Third, as Max Fisher says, even if the Russians cease hostilities, there is no guarantee that Assad’s forces will comply. And even if both Assad and Russia comply, their control over pro-Assad Shia militias is not complete.
Even so, the possibility that significant humanitarian aid will reach Aleppo, even if only in the short-term is welcome news. The Syrians in this area desperately need a reprieve.
Why have the Russians agreed to provide one. I speculate that they view the cessation of hostilities as a win-win.

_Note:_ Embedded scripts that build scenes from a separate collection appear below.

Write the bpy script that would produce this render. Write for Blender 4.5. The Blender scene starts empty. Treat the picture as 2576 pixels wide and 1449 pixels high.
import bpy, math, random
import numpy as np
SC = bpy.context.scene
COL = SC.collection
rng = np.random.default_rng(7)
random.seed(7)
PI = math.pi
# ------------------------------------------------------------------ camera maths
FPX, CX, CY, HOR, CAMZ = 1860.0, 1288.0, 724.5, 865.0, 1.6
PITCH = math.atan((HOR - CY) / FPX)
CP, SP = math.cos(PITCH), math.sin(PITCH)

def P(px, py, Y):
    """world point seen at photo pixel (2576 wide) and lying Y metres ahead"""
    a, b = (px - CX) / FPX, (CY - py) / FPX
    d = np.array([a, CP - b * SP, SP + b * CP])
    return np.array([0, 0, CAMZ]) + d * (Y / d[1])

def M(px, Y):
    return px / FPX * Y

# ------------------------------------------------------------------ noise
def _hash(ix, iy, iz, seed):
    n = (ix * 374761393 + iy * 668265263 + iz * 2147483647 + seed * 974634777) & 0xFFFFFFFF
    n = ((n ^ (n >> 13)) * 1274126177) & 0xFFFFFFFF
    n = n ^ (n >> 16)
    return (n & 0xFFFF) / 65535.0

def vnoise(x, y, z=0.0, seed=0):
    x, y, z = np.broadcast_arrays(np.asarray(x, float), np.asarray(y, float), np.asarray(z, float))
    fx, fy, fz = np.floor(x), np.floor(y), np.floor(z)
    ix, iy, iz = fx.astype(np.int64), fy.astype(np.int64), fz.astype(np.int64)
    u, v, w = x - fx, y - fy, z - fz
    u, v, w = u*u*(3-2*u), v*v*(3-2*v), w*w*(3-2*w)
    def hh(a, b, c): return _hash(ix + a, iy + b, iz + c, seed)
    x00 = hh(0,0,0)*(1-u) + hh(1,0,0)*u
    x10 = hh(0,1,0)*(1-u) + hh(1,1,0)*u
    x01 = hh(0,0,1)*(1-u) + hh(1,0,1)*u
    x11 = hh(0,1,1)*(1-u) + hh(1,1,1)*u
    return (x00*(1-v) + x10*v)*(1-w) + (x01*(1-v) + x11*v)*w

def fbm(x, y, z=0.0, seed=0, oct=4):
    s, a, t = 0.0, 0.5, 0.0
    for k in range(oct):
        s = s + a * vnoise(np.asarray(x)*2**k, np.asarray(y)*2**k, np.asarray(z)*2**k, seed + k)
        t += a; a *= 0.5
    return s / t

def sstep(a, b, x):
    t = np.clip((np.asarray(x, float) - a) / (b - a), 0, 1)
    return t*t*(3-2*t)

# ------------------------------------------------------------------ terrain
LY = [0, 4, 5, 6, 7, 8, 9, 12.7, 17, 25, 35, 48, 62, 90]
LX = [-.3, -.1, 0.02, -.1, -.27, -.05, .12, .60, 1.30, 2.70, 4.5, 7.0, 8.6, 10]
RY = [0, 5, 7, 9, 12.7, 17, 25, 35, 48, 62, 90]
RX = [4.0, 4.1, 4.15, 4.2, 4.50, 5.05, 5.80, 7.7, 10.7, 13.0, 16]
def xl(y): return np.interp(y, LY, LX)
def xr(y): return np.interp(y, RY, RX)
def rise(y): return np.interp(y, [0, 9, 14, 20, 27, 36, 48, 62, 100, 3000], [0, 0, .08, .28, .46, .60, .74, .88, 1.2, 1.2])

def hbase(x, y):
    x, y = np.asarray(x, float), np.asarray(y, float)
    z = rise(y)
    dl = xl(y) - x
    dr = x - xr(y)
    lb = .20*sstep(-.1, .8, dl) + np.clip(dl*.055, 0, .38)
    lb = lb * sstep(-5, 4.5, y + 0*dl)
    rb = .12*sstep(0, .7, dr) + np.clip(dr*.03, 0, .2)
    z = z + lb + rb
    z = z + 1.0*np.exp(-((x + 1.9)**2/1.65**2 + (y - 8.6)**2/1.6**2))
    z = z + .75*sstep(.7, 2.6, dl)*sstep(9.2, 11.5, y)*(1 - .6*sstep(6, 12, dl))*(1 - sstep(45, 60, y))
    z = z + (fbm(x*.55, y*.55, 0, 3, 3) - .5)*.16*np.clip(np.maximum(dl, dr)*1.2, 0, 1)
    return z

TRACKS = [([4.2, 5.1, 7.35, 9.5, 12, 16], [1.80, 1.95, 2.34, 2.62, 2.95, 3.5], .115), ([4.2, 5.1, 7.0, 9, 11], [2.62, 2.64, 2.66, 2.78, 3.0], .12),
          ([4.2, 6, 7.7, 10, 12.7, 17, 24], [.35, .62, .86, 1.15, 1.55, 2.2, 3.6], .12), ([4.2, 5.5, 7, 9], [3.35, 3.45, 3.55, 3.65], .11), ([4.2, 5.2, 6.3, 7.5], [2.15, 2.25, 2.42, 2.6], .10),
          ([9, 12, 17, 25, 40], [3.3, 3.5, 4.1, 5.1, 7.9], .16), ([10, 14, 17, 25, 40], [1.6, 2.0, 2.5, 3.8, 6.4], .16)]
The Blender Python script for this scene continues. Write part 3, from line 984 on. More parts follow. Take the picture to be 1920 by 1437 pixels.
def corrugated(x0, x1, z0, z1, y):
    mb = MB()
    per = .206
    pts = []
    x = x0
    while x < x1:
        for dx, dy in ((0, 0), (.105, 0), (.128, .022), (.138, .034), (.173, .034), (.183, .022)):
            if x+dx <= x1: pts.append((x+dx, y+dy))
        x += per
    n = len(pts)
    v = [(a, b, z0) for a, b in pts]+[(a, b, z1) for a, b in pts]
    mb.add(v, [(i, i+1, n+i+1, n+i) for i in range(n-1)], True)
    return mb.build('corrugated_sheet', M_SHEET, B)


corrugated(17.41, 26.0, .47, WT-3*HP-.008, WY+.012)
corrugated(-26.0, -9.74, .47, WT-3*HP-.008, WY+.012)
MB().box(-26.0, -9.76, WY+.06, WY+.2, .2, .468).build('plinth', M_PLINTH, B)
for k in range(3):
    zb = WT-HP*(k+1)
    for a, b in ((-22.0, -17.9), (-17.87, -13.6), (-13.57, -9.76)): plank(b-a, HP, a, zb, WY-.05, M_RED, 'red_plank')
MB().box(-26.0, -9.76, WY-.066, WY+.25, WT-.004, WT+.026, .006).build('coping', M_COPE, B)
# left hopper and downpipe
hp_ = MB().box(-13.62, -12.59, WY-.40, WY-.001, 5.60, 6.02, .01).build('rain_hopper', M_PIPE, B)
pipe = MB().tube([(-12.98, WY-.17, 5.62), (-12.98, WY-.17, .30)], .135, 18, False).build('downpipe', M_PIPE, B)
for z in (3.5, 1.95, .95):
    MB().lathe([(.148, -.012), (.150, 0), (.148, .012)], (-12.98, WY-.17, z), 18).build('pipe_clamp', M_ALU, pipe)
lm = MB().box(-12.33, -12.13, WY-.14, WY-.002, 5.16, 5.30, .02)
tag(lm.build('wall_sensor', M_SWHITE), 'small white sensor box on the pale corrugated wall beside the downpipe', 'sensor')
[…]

Russia, Assad, and Iran win if the Obama administration, using the cessation of fighting as cover, makes one of its characteristic deals. Russia has reason to hope that, given its clear upper-hand and the pressure on Obama to make better progress in the fight against ISIS in Syria, the U.S. will capitulate insofar as the fight against Assad is concerned. More importantly, given how little the U.S. has done in this fight), Russia probably hopes the U.S. will pressure some of the opposition groups to give up the fight.
Alternatively, Russia, Assad, and Iran win (or at least don’t lose) if, after a brief cessation of hostilities, they resume the slaughter. In this scenario, Russia can tell the world it tried in good faith to end the war, but failed because the rebels were intractable.
The Obama administration is always looking for an “off-ramp.” When the red line on Assad’s use of chemical weapons was breached, the Russians offered one, and Obama snatched it. In so doing, he sold out the Syrian rebels and, indeed, the Syrian people.
My sense is that Russia is constructing an off-ramp for Obama in the expectation of a repeat performance. Obama, I suspect, is eager to oblige.